– Przywracamy normalność. Polski rolnik będzie mógł tak samo funkcjonować, jak jego koledzy w innych krajach Unii Europejskiej – powiedział Jan Krzysztof Ardanowski w trakcie rozmów z rolnikami w województwie kujawsko-pomorskim.
– Podstawowym założeniem jakie przyjąłem jest to, aby głównym źródłem dochodów rolników były środki uzyskane z sprzedaży produkcji pochodzącej z własnego gospodarstwa – zaznaczył minister.
Minister Ardanowski przypomniał, że zniesionych zostało szereg barier biurokratycznych, które hamowały możliwości rozwoju małych i średnich gospodarstw.

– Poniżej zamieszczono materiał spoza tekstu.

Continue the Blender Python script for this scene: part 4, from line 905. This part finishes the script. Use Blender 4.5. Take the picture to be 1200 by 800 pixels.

– Dobrze rozwija się rolniczy handel detaliczny. Bez żadnych sztucznych przeszkód rolnik może przetwarzać żywność we własnym gospodarstwie i ją sprzedawać. Wreszcie sytuacja stała się normalna – podkreślił szef resortu. Korzysta z tej możliwości już ok. 5 tys. gospodarstw.
Dodał również, ze rozwija się także produkcja marginalna, ograniczona i lokalna. Wzrasta także zainteresowanie sprzedażą bezpośrednią, tj. sprzedażą żywności nieprzetworzonej. Ta formą sprzedaży ok. 10 tys. rolników.

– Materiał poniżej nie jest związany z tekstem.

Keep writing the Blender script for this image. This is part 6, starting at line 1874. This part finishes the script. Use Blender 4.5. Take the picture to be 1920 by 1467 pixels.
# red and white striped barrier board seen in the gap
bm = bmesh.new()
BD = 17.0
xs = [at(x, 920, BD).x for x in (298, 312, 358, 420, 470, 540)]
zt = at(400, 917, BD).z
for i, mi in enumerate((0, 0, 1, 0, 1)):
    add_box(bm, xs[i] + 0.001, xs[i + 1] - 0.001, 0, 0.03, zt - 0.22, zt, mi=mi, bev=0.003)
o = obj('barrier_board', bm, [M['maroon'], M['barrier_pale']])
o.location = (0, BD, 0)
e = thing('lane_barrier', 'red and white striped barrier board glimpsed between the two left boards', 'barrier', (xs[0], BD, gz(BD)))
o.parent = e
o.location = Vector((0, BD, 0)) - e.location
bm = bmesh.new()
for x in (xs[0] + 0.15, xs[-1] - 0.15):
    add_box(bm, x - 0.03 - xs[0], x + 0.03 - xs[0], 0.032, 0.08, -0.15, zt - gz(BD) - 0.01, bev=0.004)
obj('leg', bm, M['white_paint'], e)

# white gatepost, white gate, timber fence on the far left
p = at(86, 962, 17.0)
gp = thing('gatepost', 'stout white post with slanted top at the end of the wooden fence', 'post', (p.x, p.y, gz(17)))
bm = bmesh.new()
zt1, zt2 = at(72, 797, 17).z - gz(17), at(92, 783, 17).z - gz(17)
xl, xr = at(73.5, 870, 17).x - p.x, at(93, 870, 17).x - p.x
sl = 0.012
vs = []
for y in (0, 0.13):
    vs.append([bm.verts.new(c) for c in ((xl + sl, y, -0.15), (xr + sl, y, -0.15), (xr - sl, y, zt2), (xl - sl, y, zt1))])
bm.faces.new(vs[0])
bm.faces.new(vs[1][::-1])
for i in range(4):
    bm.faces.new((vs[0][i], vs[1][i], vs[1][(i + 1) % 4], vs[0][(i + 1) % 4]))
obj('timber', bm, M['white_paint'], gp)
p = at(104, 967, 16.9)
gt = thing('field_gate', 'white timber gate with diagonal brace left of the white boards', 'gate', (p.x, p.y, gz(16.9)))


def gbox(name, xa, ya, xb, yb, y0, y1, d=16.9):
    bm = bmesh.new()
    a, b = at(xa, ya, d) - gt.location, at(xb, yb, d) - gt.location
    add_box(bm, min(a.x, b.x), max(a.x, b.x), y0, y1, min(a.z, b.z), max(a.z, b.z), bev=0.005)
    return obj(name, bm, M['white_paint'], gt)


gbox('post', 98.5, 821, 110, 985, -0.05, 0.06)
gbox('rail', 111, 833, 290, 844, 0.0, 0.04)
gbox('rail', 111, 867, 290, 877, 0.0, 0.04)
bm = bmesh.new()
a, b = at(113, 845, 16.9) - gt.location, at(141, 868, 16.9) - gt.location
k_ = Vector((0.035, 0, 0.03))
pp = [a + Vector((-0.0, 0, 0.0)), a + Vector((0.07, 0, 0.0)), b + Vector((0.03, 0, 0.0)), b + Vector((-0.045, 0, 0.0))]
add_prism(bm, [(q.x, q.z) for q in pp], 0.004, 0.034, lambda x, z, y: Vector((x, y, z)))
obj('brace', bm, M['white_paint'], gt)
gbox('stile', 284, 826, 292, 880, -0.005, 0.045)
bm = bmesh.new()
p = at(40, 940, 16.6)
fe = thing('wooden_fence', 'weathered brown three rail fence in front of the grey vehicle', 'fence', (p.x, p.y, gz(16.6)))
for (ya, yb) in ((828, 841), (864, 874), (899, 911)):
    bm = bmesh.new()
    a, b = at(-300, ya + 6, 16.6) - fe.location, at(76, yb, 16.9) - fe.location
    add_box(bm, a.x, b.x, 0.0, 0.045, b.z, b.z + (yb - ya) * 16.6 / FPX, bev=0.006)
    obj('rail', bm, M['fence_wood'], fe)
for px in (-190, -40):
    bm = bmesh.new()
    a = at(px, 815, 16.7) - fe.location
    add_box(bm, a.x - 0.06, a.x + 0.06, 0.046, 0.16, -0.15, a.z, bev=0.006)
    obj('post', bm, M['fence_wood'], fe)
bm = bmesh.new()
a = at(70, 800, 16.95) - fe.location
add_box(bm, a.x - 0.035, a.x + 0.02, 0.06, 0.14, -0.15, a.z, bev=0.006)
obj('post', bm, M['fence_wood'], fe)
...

– Nie było żadnych wymogów unijnych, to były nasze wewnętrzne wymysły, które hamowały inicjatywę rolników – przypomniał szef resortu.
Minister poinformował także o przywróceniu jeszcze w tym roku możliwości uruchomienia małych ubojni w gospodarstwie. Oczywiście uboju dokonywać będzie mogła osoba posiadające odpowiednie przeszkolenie.

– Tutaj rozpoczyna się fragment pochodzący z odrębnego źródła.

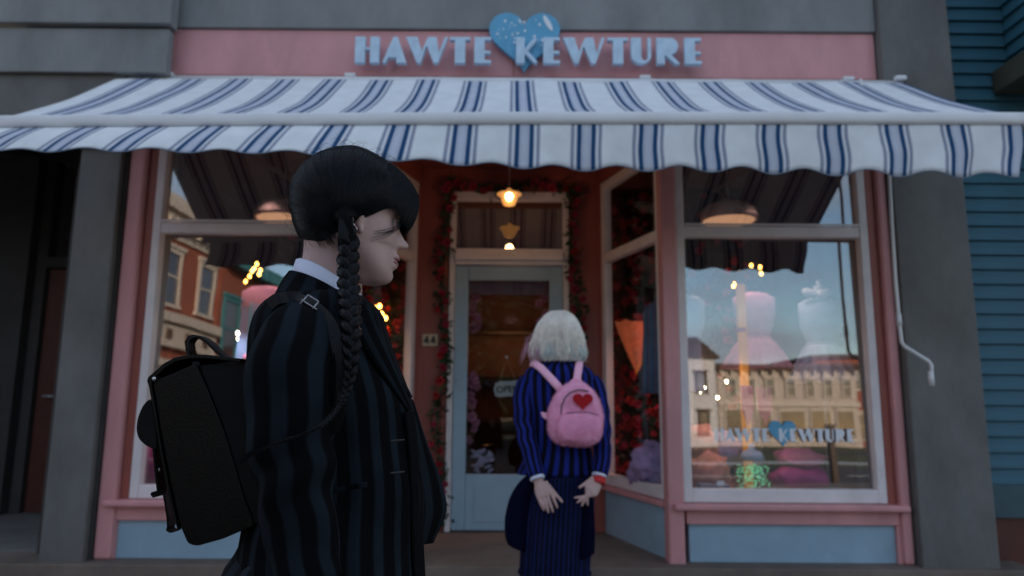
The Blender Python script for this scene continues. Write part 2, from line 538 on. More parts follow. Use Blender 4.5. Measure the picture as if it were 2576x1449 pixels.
# ------------------------------------------------------------------ ground, street
struct('pavement', MB().box(-14, 14, -3.2, 4.72, -0.12, 0.0), M['pave'])
struct('pavement_kerb', MB().box(-14, 14, -3.36, -3.203, -0.13, 0.003), M['stone'], bevel=0.01)
g = MB()
gy = [-3.36, -12.0, -20.0, -38.0, -70, -400]; gz = [-0.13, -0.20, -0.24, -0.34, -0.6, -1.5]
g.grid([[(-400, y, z), (400, y, z)] for y, z in zip(gy, gz)], flip=True)
struct('ground', g, M['grass'])
r_ = MB()
r_.grid([[(-120, y, z), (120, y, z)] for y, z in ((-3.362, -0.124), (-12.0, -0.19))], flip=True)
struct('road', r_, M['asphalt'])
r_ = MB()
for k in range(-12, 13):
    r_.box(k*4.5, k*4.5+2.4, -7.75, -7.62, -0.17, -0.150)
struct('road_line', r_, M['line'])
r_ = MB(); r_.grid([[(-120, y, z), (120, y, z)] for y, z in ((-14, -0.205), (-15.6, -0.212))], flip=True)
struct('footpath', r_, M['line'])
r_ = MB(); r_.grid([[(-120, y, z), (120, y, z)] for y, z in ((-24, -0.252), (-29, -0.278))], flip=True)
struct('far_road', r_, M['asphalt'])
struct('entrance_floor', MB().prism([(-3.6, 4.722), (3.4, 4.722), (3.4, 8.6), (-3.6, 8.6)], -0.1, 0.115), M['pave'], bevel=0.008)

# ------------------------------------------------------------------ shop building
CX = -0.02
shop = thing('shop_building', 'pink and pale blue shop front with recessed doorway between two grey stone piers', 'shop', (0, 5.0, 0))
XL, XR = -2.545, 2.515                       # outer edges of the window frames
def P(*a, **k): return part(*a, shop, **k) if False else None
# piers
part('pier', MB().box(-3.045, -2.76, 4.78, 5.6, 0.0, 4.9), M['stone'], shop, bevel=0.008)
part('pier', MB().box(2.665, 3.165, 4.78, 5.6, 0.0, 4.9), M['stone'], shop, bevel=0.008)
part('pier_return_shade', MB().box(-2.757, -2.735, 4.83, 5.3, 0.0, 3.5), M['stone_dark'], shop)  # shade on the pier's side face, painted as a dark strip
# wall above and its beams
part('upper_wall', MB().box(-2.757, 2.662, 5.02, 5.6, 3.25, 8.4), M['stone'], shop)
part('pier_top', MB().box(-9, 9, 5.1, 5.6, 4.902, 8.4), M['stone'], shop)
part('lintel_beam', MB().box(-2.50, 2.662, 4.834, 5.018, at(1300, 74, 4.834).z, 4.9), M['stone_top'], shop, bevel=0.008)
part('lintel_beam', MB().box(-6.0, -2.44, 4.66, 4.778, at(200, 57, 4.66).z, 4.9), M['stone_top'], shop, bevel=0.008)
part('lintel_beam', MB().box(-6.0, -2.46, 4.70, 4.778, at(200, 181, 4.70).z, at(200, 71, 4.70).z), M['stone_top'], shop, bevel=0.006)
part('lintel_beam', MB().box(-6.0, -2.757, 4.742, 4.779, 2.9, at(200, 188, 4.742).z), M['stone'], shop, bevel=0.006)
part('roof', MB().box(-9, 9, 5.0, 14, 8.402, 8.6), M['roof'], shop)
part('side_wall', MB().box(-9, -8.6, 5.6, 14, 0, 8.4), M['stone'], shop)
part('side_wall', MB().box(8.6, 9, 5.6, 14, 0, 8.4), M['stone'], shop)
# pink fascia
part('fascia_board', MB().box(-2.52, 2.655, 4.86, 5.015, 3.40, at(1300, 74, 4.834).z-0.003), M['pink'], shop, bevel=0.004)
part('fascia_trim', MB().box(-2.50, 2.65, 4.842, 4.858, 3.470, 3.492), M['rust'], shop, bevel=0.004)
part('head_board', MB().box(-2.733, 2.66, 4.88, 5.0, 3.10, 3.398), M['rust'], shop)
# outer pink posts with stepped moulding
for sgn, x0, x1, x2 in ((-1, -2.732, -2.615, -2.548), (1, 2.655, 2.585, 2.518)):
    a, b = sorted((x0, x1))
    part('post', MB().box(a, b, 4.84, 5.0, 0.115, 3.098), M['pink'], shop, bevel=0.02)
    a, b = sorted((x1, x2))
    part('post_moulding', MB().box(a+0.001, b-0.001, 4.885, 5.0, 0.49, 3.098), M['rust'], shop, bevel=0.01)
# corner posts between front and angled windows
for x0, x1 in ((1.045, 1.152), (-1.192, -1.085)):
    part('post', MB().box(x0, x1, 4.845, 4.99, 0.10, 3.098), M['pink'], shop, bevel=0.012)
# front windows
def front_window(x0, x1, toe):
    def lean(o): o.rotation_euler = (R(-1.05), 0, R(toe))
    f = MB(); w = 0.06
    f.box(x0, x0+w, 4.87, 4.95, 0.50, 3.098)
    f.box(x1-w, x1, 4.87, 4.95, 0.50, 3.098)
    f.box(x0+w, x1-w, 4.871, 4.949, 0.50, 0.588)
    f.box(x0+w, x1-w, 4.875, 4.945, 2.315, 2.395)
    f.box(x0+w, x1-w, 4.871, 4.949, 3.02, 3.098)
    fr = part('window_frame', f, M['cream'], shop, bevel=0.007)
    lean(part('pane', MB().box(x0+w-0.012, x1-w+0.012, 4.905, 4.911, 0.583, 2.325), M['glass'], fr))
    lean(part('pane', MB().box(x0+w-0.012, x1-w+0.012, 4.898, 4.904, 2.385, 3.03), M['glass'], fr))
    b = MB()
    b.box(x0+w, x1-w, 4.86, 4.869, 2.395, 2.41)
    part('glazing_bead', b, M['cream'], fr)
front_window(1.155, 2.515, 1.7)
front_window(-2.545, -1.195, -1.4)
# ledges and bulkheads
def bulk(x0, x1, sg):
    part('sill_ledge', MB().box(x0-0.03 if sg < 0 else x0-0.09, x1+0.09 if sg < 0 else x1+0.03, 4.80, 5.0, 0.455, 0.497), M['pink'], shop, bevel=0.012)
    f = MB()
    f.box(x0, x1, 4.87, 4.99, 0.36, 0.452)
    part('bulkhead_rail', f, M['pink'], shop, bevel=0.006)
    part('bulkhead_panel', MB().box(x0+0.02, x1-0.02, 4.90, 4.98, 0.115, 0.358), M['panel_blue'], shop, bevel=0.003)
bulk(1.17, 2.60, 1)
bulk(-2.65, -1.21, -1)
for a, b in ((2.56, 2.60), (-2.65, -2.61)):
    part('bulkhead_stile', MB().box(a, b, 4.872, 4.99, 0.113, 0.359), M['pink'], shop, bevel=0.006)
# angled side windows of the entrance
def side_window(sx, xa, xb):
    A = Vector((xa, 4.96)); B = Vector((xb, 5.93))
    d = (B-A).normalized()
    def bm(t0, t1, w, z0, z1): return (A+d*t0, A+d*t1, w, z0, z1)
    Ln = (B-A).length
    f = MB()
    f.beam(*bm(0.02, 0.07, 0.07, 0.50, 3.02)); f.beam(*bm(Ln-0.07, Ln, 0.07, 0.50, 3.02))
    f.beam(*bm(0.07, Ln-0.07, 0.068, 0.50, 0.585)); f.beam(*bm(0.07, Ln-0.07, 0.066, 2.315, 2.395)); f.beam(*bm(0.07, Ln-0.07, 0.068, 2.95, 3.02))
    fr = part('window_frame', f, M['cream'], shop, bevel=0.006)
    p = MB(); p.beam(*bm(0.065, Ln-0.065, 0.006, 0.58, 2.32)); part('pane', p, M['glass_side'], fr)
    p = MB(); p.beam(*bm(0.065, Ln-0.065, 0.006, 2.39, 2.955)); part('pane', p, M['glass_side'], fr)
    p = MB(); p.beam(*bm(0.0, Ln, 0.14, 0.455, 0.497)); part('sill_ledge', p, M['pink'], shop, bevel=0.01)
    p = MB(); p.beam(*bm(0.0, Ln, 0.05, 0.116, 0.453)); part('bulkhead_panel', p, M['panel_blue'], shop)
    p = MB(); p.beam(*bm(0.0, Ln, 0.10, 3.022, 3.16)); part('head_board', p, M['rust'], shop)
side_window(1, 1.09, 0.79)
side_window(-1, -1.13, -0.84)
# entrance soffit and door wall
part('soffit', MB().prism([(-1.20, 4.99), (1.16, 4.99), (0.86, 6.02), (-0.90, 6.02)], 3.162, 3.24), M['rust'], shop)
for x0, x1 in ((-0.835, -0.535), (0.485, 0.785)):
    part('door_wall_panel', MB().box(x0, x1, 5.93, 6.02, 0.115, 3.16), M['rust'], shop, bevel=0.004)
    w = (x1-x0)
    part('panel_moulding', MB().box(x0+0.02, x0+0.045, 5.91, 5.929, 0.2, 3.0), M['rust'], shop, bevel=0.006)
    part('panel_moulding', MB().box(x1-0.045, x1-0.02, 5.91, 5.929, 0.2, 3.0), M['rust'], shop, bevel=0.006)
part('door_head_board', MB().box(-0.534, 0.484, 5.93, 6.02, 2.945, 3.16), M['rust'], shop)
f = MB()
f.box(-0.533, -0.485, 5.90, 6.0, 0.116, 2.943); f.box(0.435, 0.483, 5.90, 6.0, 0.116, 2.943)
f.box(-0.484, 0.434, 5.902, 5.998, 2.875, 2.943)
f.box(-0.484, 0.434, 5.895, 5.998, 2.30, 2.44)
f.box(-0.484, 0.434, 5.865, 5.894, 2.335, 2.395)
fr = part('door_casing', f, M['cream'], shop, bevel=0.006)
part('transom_pane', MB().box(-0.486, 0.436, 5.955, 5.961, 2.437, 2.878), M['glass'], fr)
door = MB()
door.box(-0.482, -0.370, 5.93, 5.975, 0.125, 2.295); door.box(0.318, 0.432, 5.93, 5.975, 0.125, 2.295)
door.box(-0.369, 0.317, 5.931, 5.974, 2.17, 2.295); door.box(-0.369, 0.317, 5.931, 5.974, 0.125, 0.565)
dr = part('door', door, M['door_blue'], shop, bevel=0.006)
part('pane', MB().box(-0.374, 0.322, 5.95, 5.956, 0.56, 2.175), M['glass_side'], dr)
part('door_panel', MB().box(-0.30, 0.25, 5.922, 5.93, 0.19, 0.50), M['door_blue'], dr, bevel=0.006)
hd = MB(); hd.tube([(0.375, 5.93, 1.08), (0.375, 5.89, 1.10), (0.375, 5.885, 1.18), (0.375, 5.89, 1.26), (0.375, 5.93, 1.28)], 0.009, 8)
part('handle', hd, M['galv'], dr, smooth=True)
# number plaque
pl = thing('number_plaque', 'small ivory house number plaque reading 44 beside the blue door', 'number plate', (-0.675, 5.92, 1.6))
part('plate', MB().box(-0.745, -0.615, 5.902, 5.91, 1.605, 1.705), M['plaque'], pl, bevel=0.003)
four = [(0.62, 0), (0.62, 0.22), (0, 0.22), (0, 0.36), (0.5, 1), (0.82, 1), (0.82, 0.4), (1, 0.4), (1, 0.22), (0.82, 0.22), (0.82, 0)]
for ox in (-0.735, -0.68):
    part('digit', MB().extr([(ox+x*0.048, 1.62+y*0.07) for x, y in four], 5.898, 5.9015), M['black'], pl)

# interior
struct('shop_floor', MB().prism([(-2.7, 5.0), (-1.2, 5.0), (-0.9, 6.03), (0.86, 6.03), (1.16, 5.0), (2.66, 5.0), (2.66, 5.6), (3.07, 5.61), (3.07, 9.4), (-2.955, 9.4), (-2.955, 5.61), (-2.7, 5.6)], 0.116, 0.13), M['int_floor'])
part('interior_wall', MB().box(-3.04, 3.16, 9.4, 9.5, 0.1, 3.3), M['interior'], shop)
part('interior_wall', MB().box(-3.045, -2.96, 5.605, 9.4, 0.1, 3.3), M['interior'], shop)
part('interior_wall', MB().box(3.08, 3.16, 5.605, 9.4, 0.1, 3.3), M['interior'], shop)
part('ceiling', MB().prism([(-2.7, 5.003), (-1.2, 5.003), (-0.9, 6.023), (0.86, 6.023), (1.16, 5.003), (2.66, 5.003), (2.66, 5.6), (3.07, 5.61), (3.07, 9.4), (-2.955, 9.4), (-2.955, 5.61), (-2.7, 5.6)], 3.22, 3.245), M['interior'], shop)
part('display_platform', MB().prism([(1.2, 5.0), (2.66, 5.0), (2.66, 6.9), (0.95, 6.9), (0.87, 6.0)], 0.131, 0.50), M['int_floor'], shop)
part('display_platform', MB().prism([(-1.24, 5.0), (-2.7, 5.0), (-2.7, 6.9), (-1.0, 6.9), (-0.92, 6.0)], 0.131, 0.50), M['int_floor'], shop)
for x0, x1 in ((2.68, 3.07), (-2.95, -2.72)):
    part('side_partition', MB().box(x0, x1, 5.62, 5.68, 0.13, 3.2), M['interior'], shop)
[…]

Minister Jan Krzysztof Ardanowski zwrócił ponadto uwagę na problem związany z budynkami gospodarskimi i podnoszeniem ich uciążliwości dla otoczenia.
– Rolnictwo musi się rozwijać i wieś jest przede wszystkim miejscem produkcji rolnej – podkreślił szef resortu rolnictwa.
Minister Ardanowski ogłosił, że w ramach przygotowywanych przepisów dopiero obiekty gospodarskie, których wielkość będzie większa niż 210 Dużych Jednostek Przeliczeniowych będą musiały być oddalone od budynków mieszkalnych sąsiadów. Natomiast w przypadku dużych hodowli w odległości co najmniej 500 metrów od budynków mieszkalnych. Mniejszych obiektów dotyczyć będą regulacje zawarte w prawie budowlanym, które określa odległość od granicy działek.
Potwierdził także utrzymanie uboju rytualnego, gdyż 80 % wołowiny eksportujemy.
– Jesteśmy krajem o nadwyżce produkcji żywności, co oznacza, że musimy eksportować, ale nie mamy szans na konkurowanie pod względem ilości, więc chcemy konkurować jakością – zaznaczył minister.
Minister zwrócił także uwagę na zmieniające się warunki na poszczególnych rynkach światowych. Na zmiany związane np. z rozwojem produkcji rolnej w Rosji, czy w innych regionach świata.